I keep staring at the number.
52.
Fifty-two weeks of showing up to write this newsletter. A full year of commitment I never planned to make.
If you’d asked me in January whether I’d still be here in December, I would’ve laughed and told you I had “proper work” to do.
But something shifted along the way, and it’s the kind of shift that matters more than any revenue target I hit this year.
And I’m not the only one. Hundreds of you have been on this journey with me, building your own habits, finding your own voices, doing the work nobody sees.
From Obligation to Obsession
A year ago, writing felt like homework. I scheduled it like a dentist appointment. Everyone said content was important, so I forced myself to show up.
Now I find myself opening my laptop at 11pm because an idea won’t wait. I sneak away during family dinners to capture a thought. I’ve become the person I used to judge.
The distance between “should” and “want to” is where everything interesting happens. When work stops being obligation and becomes compulsion, you’ve found something real. Not hobby-real. Career-defining real.
That shift doesn’t happen because you set better goals. It happens because you show up long enough for the work to get under your skin.
Quote of the Week
“You don’t find your voice.
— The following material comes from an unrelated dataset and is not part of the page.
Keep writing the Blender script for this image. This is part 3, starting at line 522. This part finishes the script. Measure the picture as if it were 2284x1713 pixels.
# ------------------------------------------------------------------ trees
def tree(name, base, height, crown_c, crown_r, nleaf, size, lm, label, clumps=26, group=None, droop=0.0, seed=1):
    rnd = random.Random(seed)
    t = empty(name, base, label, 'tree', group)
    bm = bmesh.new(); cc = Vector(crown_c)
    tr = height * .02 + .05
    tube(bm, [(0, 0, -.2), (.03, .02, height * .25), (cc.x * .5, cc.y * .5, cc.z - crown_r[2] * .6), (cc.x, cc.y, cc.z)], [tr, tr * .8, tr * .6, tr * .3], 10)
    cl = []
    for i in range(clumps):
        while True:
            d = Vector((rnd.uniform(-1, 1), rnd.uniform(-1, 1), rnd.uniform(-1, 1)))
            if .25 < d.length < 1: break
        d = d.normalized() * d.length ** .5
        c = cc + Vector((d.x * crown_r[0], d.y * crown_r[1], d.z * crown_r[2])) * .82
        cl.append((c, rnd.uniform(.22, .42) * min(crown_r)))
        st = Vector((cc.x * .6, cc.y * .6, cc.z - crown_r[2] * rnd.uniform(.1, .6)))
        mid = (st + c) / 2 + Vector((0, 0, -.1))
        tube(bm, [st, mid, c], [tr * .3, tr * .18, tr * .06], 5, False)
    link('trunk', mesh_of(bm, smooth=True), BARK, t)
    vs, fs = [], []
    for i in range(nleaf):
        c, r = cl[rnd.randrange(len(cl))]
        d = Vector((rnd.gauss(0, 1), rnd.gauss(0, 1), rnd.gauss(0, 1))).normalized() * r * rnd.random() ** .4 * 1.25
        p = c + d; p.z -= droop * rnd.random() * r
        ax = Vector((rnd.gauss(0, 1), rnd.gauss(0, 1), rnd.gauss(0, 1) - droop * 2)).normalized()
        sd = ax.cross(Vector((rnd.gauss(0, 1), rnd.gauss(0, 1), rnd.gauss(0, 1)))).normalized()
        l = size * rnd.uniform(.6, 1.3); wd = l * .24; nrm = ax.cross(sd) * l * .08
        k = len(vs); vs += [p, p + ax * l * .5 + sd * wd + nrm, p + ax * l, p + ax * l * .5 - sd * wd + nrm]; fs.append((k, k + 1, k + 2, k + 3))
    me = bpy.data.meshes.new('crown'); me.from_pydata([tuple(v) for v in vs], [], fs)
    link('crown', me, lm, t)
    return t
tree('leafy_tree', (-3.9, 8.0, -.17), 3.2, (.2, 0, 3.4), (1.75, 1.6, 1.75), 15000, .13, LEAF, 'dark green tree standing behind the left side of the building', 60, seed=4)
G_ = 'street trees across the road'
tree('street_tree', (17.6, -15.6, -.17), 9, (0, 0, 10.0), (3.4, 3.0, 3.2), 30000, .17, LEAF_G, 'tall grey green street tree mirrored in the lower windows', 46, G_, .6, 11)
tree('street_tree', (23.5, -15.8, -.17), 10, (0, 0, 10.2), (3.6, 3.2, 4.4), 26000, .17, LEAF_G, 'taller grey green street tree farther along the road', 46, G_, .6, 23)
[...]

You build it by using it.”
Austin Kleon
Voice isn’t something you discover in a workshop or download from a template. You earn it by putting words on the page until the uncomfortable ones start feeling true. That’s what this year taught me.
What Consistency Actually Looks Like
Everyone talks about building habits, but nobody tells you what happens between starting and arriving.
You begin by performing. Every sentence gets over-edited. You second-guess your ideas and worry about sounding stupid. The work is competent but lifeless. Most people quit here.
Then you hit the mechanical phase. You’ve built the rhythm, but it still feels like going through motions. You show up weekly, hit publish, move on. The quality improves because repetition does that, but you’re not yet obsessed. This stage tests your patience more than your skill.
And then one day you realize the work is writing itself through you. Ideas interrupt your shower. You resent meetings because they steal thinking time. You’ve stopped asking “should I write this?” and started asking “how do I make this sharper?”
Most advice tells you to find your passion. That’s backwards. Passion finds you when you stay consistent long enough to cross over.
What Changed That I Didn’t Expect
Writing publicly pulled me out of my finance bubble and connected me with operators, founders, and thinkers I’d never have met otherwise. My thinking got sharper because I was finally exposed to different frameworks and challenges. One industry makes you predictable. Multiple perspectives make you valuable.
I used to have vague opinions about things. Now I have positions I can defend. Writing forces you to commit to an idea and follow it to its logical end. That clarity shows up everywhere: client calls, strategy decisions, difficult conversations.
Last Friday, one of my investors told me what I’m doing is “a public service” for women who want to start businesses but don’t think they’re brave enough. I wasn’t trying to build that. But showing up consistently created something bigger than I planned.
Your Move
If you’re performing because you think you should, stop. Life’s too short for that crap.
But if you’re showing up consistently and it still feels mechanical, don’t quit. You’re closer than you think. The shift from mechanical to magnetic happens in week 30, or week 45, or week 52. You don’t see it coming, and then suddenly it’s there.
And if you’ve been sitting on the sidelines, reading but not writing?
Start.
You think you have nothing interesting to say. You’re wrong.
You think your industry is too boring, your life too normal, your insights too obvious. Also wrong.
The women who need to hear from you are one step behind where you are right now. They need to know what you figured out last month, last quarter, last year. Your “obvious” is someone else’s rocket science.
Writing online isn’t about performing to be the smartest person in the room. The value is in saying what you genuinely think instead of what you think you should.
This newsletter started as an experiment. It became the most important business decision I made this year. It taught me what happens when you stop performing and start creating. That lesson is worth more than any course I could take.
So do it on your terms, but do it. The upside is bigger than you think.
Thank you for reading, replying, and thinking alongside me this year.
This only works because you’re here.
We are the women who left the golden handcuffs behind. Who choose building over climbing. Who’d rather bet on ourselves than wait for permission.
We don’t do it the way we were told. We’re tired of being told what to do, how to do it, and when to do it.
We do it scared, we do it messy, we do it real. We show up when the going gets tough, when we feel the entire universe is conspiring against us.
We are mavericks. You belong here.
So whatever you are celebrating this week – Christmas, Hanukkah or something else entirely – I hope it’s full of the people who matter.